### AVAILABLE DATA
--- BEGIN ---
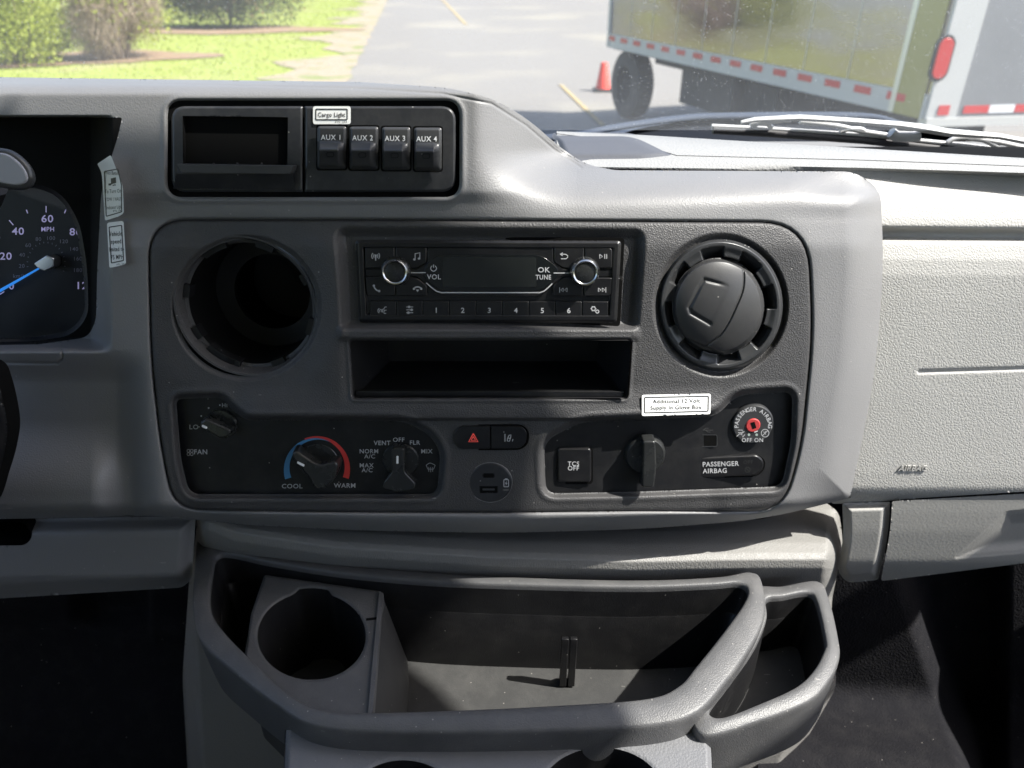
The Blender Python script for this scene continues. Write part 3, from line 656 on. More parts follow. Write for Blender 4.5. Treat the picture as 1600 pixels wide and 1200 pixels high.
# ------------------------------------------------------------------ ROUND AIR VENT (right)
av = thing('air_vent', 'closed round black air vent with notched turning ring, right of the radio', 'air vent', tuple(PW(1126, 580, -5)))
def polar(x, y, cx=1126, cy=477, rx=98., ry=104.):
    a = (x - cx) / rx; b = (y - cy) / ry; return np.sqrt(a * a + b * b), np.degrees(np.arctan2(-b, a))
def Wring(x, y):
    r, t = polar(x, y)
    wv = -22 - .035 * (x - 1126) + 7 * ss(1.0, .94, r) - 1.5 * ss(.9, .78, r)
    # scoops between eight tabs
    ph = ((t + 81 + 22.5) % 45) - 22.5
    sc_ = ss(13.5, 11.0, np.abs(ph)) * ss(.90, .86, r)
    wv = wv - sc_ * (2.5 + 9 * ss(.88, .70, r))
    return wv - 9 * ss(.74, .70, r)
relief('turning_ring', RV, Wring, M['switch'], av, step=1.0, holes=[circ(1124, 478, 68, 72, 60)])
relief('vent_cup', circ(1126, 477, 98, 104, 90), lambda x, y: -28 + 0 * x, M['void'], av, step=4, holes=[circ(1124, 478, 68, 72, 60)])
relief('inner_cup', circ(1124, 478, 74, 78, 90), lambda x, y: -38 + 0 * x, M['void'], av, step=4)
BALL = circ(1122, 479, 72, 76, 90)
CUT = cmr([(1160, 407), (1162.5, 432), (1160, 455), (1150, 480), (1138, 505), (1124, 525), (1103, 541)], 8, False)
CC = [(1105, 447), (1098, 441), (1094, 450), (1076, 482), (1079, 490), (1108, 506)]
def Wball(x, y):
    r, t = polar(x, y, 1122, 479, 71., 75.)
    wv = -23 - .035 * (x - 1126) + 4 + 16 * np.sqrt(np.clip(1 - (r * .88) ** 2, 0, 1)) - 6 * ss(.93, .99, r)
    wv = wv - 1.6 * np.exp(-(dline(CUT, x, y) / 1.2) ** 2)
    # flat cut facets (pivot sides)
    for (ax, ay), (bx, by) in (((1128, 404), (1190, 432)), ((1062, 522), (1128, 552))):
        e = dline([(ax, ay), (bx, by)], x, y); nx, ny = by - ay, -(bx - ax)
        s = ((x - ax) * nx + (y - ay) * ny) / math.hypot(nx, ny)
        if ay > 480: s = -s
        wv = wv - 1.4 * np.exp(-(e / 1.1) ** 2) - np.where(s > 0, 5, 0) * ss(0, 2, s)
    g = dline([(1136, 446), (1101, 437), (1094, 447), (1077, 481), (1080, 489), (1109, 506)], x, y)
    wv = wv - 1.5 * np.exp(-(g / 2.8) ** 2) * ss(1142, 1110, x)
    pan = sdf([(1101, 438), (1142, 446), (1112, 508), (1078, 487)], x, y)
    return wv - .35 * ss(3, -6, pan) * ss(1160, 1105, x)
relief('closed_flap', BALL, Wball, M['flap'], av, step=1.0)
# ------------------------------------------------------------------ CLIMATE CONTROLS (left lower)
cp = thing('climate_control_panel', 'black heater control panel with three rotary knobs below the empty vent hole', 'control panel', tuple(PW(480, 772, -5)))
def grow(p, k): c = p.mean(0); d = p - c; return c + d * (1 + k / np.linalg.norm(d, axis=1, keepdims=True))
wcl = float(Wd(np.array([480.]), np.array([800.]))[0])
relief('faceplate', grow(CLIM, 1.5), lambda x, y: Wd(x, y) * .0 - 9.5 - CV(x), M['black'], cp, step=2.0)
WC = lambda x, y: -9.3 - CV(x)
fan_polys = []
for t in range(45, 405, 90):
    cxx, cyy = 297 + 3.6 * math.cos(R(t)), 707 + 3.6 * math.sin(R(t)); fan_polys += strokes([arc(cxx, cyy, 2.3, 0, 360, 12)], .9)
defr = strokes([cmr([(666, 727), (672, 723.5), (680, 727)], 6, False), [(666, 727), (668.5, 733), (677.5, 733), (680, 727)]], .9) + strokes([[(670, 730), (670, 737)], [(673, 730), (673, 738)], [(676, 730), (676, 737)]], .8)
lettering('lettering', [('LO', 303, 667, 6.6, 0, 'CENTER', 1.1, .004), ('FAN', 313.5, 706, 6.8, 0, 'CENTER', 1.05, .02), ('HI', 351, 633, 6.0, 0, 'CENTER', 1, 0),
                        ('COOL', 456.5, 759.5, 6.4, 0, 'CENTER', 1.12, .004), ('WARM', 538.5, 758.5, 6.4, 0, 'CENTER', 1.08, .008),
                        ('VENT', 597, 692, 6.4, 0, 'CENTER', 1.02, .014), ('OFF', 623, 687, 6.2, 0, 'CENTER', 1.05, .004), ('FLR', 648.5, 691.5, 6.2, 0, 'CENTER', 1.05, 0), ('MIX', 667, 705, 6.2, 0, 'CENTER', 1.05, 0),
                        ('NORM', 576.5, 705, 6.2, 0, 'CENTER', 1.02, .008), ('A/C', 577.5, 713, 6.0, 0, 'CENTER', 1.08, 0), ('MAX', 573, 727, 6.2, 0, 'CENTER', 1.05, .004), ('A/C', 573.5, 734.5, 6.0, 0, 'CENTER', 1.08, 0)],
          M['inkdim'], WC, cp, polys=fan_polys + defr + [circ(311, 667, 1, n=8), circ(314.5, 650, 1.4, n=8), circ(326, 637.5, 1.4, n=8), circ(343.5, 633, 1.2, n=8)])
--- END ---
### PROBLEM DETAILS
Transcribe the full listing character for character. Pictures are excluded.

### EXERCISE SOLUTION
The Blender Python script for this scene continues. Write part 3, from line 656 on. More parts follow. Write for Blender 4.5. Treat the picture as 1600 pixels wide and 1200 pixels high.
# ------------------------------------------------------------------ ROUND AIR VENT (right)
av = thing('air_vent', 'closed round black air vent with notched turning ring, right of the radio', 'air vent', tuple(PW(1126, 580, -5)))
def polar(x, y, cx=1126, cy=477, rx=98., ry=104.):
    a = (x - cx) / rx; b = (y - cy) / ry; return np.sqrt(a * a + b * b), np.degrees(np.arctan2(-b, a))
def Wring(x, y):
    r, t = polar(x, y)
    wv = -22 - .035 * (x - 1126) + 7 * ss(1.0, .94, r) - 1.5 * ss(.9, .78, r)
    # scoops between eight tabs
    ph = ((t + 81 + 22.5) % 45) - 22.5
    sc_ = ss(13.5, 11.0, np.abs(ph)) * ss(.90, .86, r)
    wv = wv - sc_ * (2.5 + 9 * ss(.88, .70, r))
    return wv - 9 * ss(.74, .70, r)
relief('turning_ring', RV, Wring, M['switch'], av, step=1.0, holes=[circ(1124, 478, 68, 72, 60)])
relief('vent_cup', circ(1126, 477, 98, 104, 90), lambda x, y: -28 + 0 * x, M['void'], av, step=4, holes=[circ(1124, 478, 68, 72, 60)])
relief('inner_cup', circ(1124, 478, 74, 78, 90), lambda x, y: -38 + 0 * x, M['void'], av, step=4)
BALL = circ(1122, 479, 72, 76, 90)
CUT = cmr([(1160, 407), (1162.5, 432), (1160, 455), (1150, 480), (1138, 505), (1124, 525), (1103, 541)], 8, False)
CC = [(1105, 447), (1098, 441), (1094, 450), (1076, 482), (1079, 490), (1108, 506)]
def Wball(x, y):
    r, t = polar(x, y, 1122, 479, 71., 75.)
    wv = -23 - .035 * (x - 1126) + 4 + 16 * np.sqrt(np.clip(1 - (r * .88) ** 2, 0, 1)) - 6 * ss(.93, .99, r)
    wv = wv - 1.6 * np.exp(-(dline(CUT, x, y) / 1.2) ** 2)
    # flat cut facets (pivot sides)
    for (ax, ay), (bx, by) in (((1128, 404), (1190, 432)), ((1062, 522), (1128, 552))):
        e = dline([(ax, ay), (bx, by)], x, y); nx, ny = by - ay, -(bx - ax)
        s = ((x - ax) * nx + (y - ay) * ny) / math.hypot(nx, ny)
        if ay > 480: s = -s
        wv = wv - 1.4 * np.exp(-(e / 1.1) ** 2) - np.where(s > 0, 5, 0) * ss(0, 2, s)
    g = dline([(1136, 446), (1101, 437), (1094, 447), (1077, 481), (1080, 489), (1109, 506)], x, y)
    wv = wv - 1.5 * np.exp(-(g / 2.8) ** 2) * ss(1142, 1110, x)
    pan = sdf([(1101, 438), (1142, 446), (1112, 508), (1078, 487)], x, y)
    return wv - .35 * ss(3, -6, pan) * ss(1160, 1105, x)
relief('closed_flap', BALL, Wball, M['flap'], av, step=1.0)
# ------------------------------------------------------------------ CLIMATE CONTROLS (left lower)
cp = thing('climate_control_panel', 'black heater control panel with three rotary knobs below the empty vent hole', 'control panel', tuple(PW(480, 772, -5)))
def grow(p, k): c = p.mean(0); d = p - c; return c + d * (1 + k / np.linalg.norm(d, axis=1, keepdims=True))
wcl = float(Wd(np.array([480.]), np.array([800.]))[0])
relief('faceplate', grow(CLIM, 1.5), lambda x, y: Wd(x, y) * .0 - 9.5 - CV(x), M['black'], cp, step=2.0)
WC = lambda x, y: -9.3 - CV(x)
fan_polys = []
for t in range(45, 405, 90):
    cxx, cyy = 297 + 3.6 * math.cos(R(t)), 707 + 3.6 * math.sin(R(t)); fan_polys += strokes([arc(cxx, cyy, 2.3, 0, 360, 12)], .9)
defr = strokes([cmr([(666, 727), (672, 723.5), (680, 727)], 6, False), [(666, 727), (668.5, 733), (677.5, 733), (680, 727)]], .9) + strokes([[(670, 730), (670, 737)], [(673, 730), (673, 738)], [(676, 730), (676, 737)]], .8)
lettering('lettering', [('LO', 303, 667, 6.6, 0, 'CENTER', 1.1, .004), ('FAN', 313.5, 706, 6.8, 0, 'CENTER', 1.05, .02), ('HI', 351, 633, 6.0, 0, 'CENTER', 1, 0),
                        ('COOL', 456.5, 759.5, 6.4, 0, 'CENTER', 1.12, .004), ('WARM', 538.5, 758.5, 6.4, 0, 'CENTER', 1.08, .008),
                        ('VENT', 597, 692, 6.4, 0, 'CENTER', 1.02, .014), ('OFF', 623, 687, 6.2, 0, 'CENTER', 1.05, .004), ('FLR', 648.5, 691.5, 6.2, 0, 'CENTER', 1.05, 0), ('MIX', 667, 705, 6.2, 0, 'CENTER', 1.05, 0),
                        ('NORM', 576.5, 705, 6.2, 0, 'CENTER', 1.02, .008), ('A/C', 577.5, 713, 6.0, 0, 'CENTER', 1.08, 0), ('MAX', 573, 727, 6.2, 0, 'CENTER', 1.05, .004), ('A/C', 573.5, 734.5, 6.0, 0, 'CENTER', 1.08, 0)],
          M['inkdim'], WC, cp, polys=fan_polys + defr + [circ(311, 667, 1, n=8), circ(314.5, 650, 1.4, n=8), circ(326, 637.5, 1.4, n=8), circ(343.5, 633, 1.2, n=8)])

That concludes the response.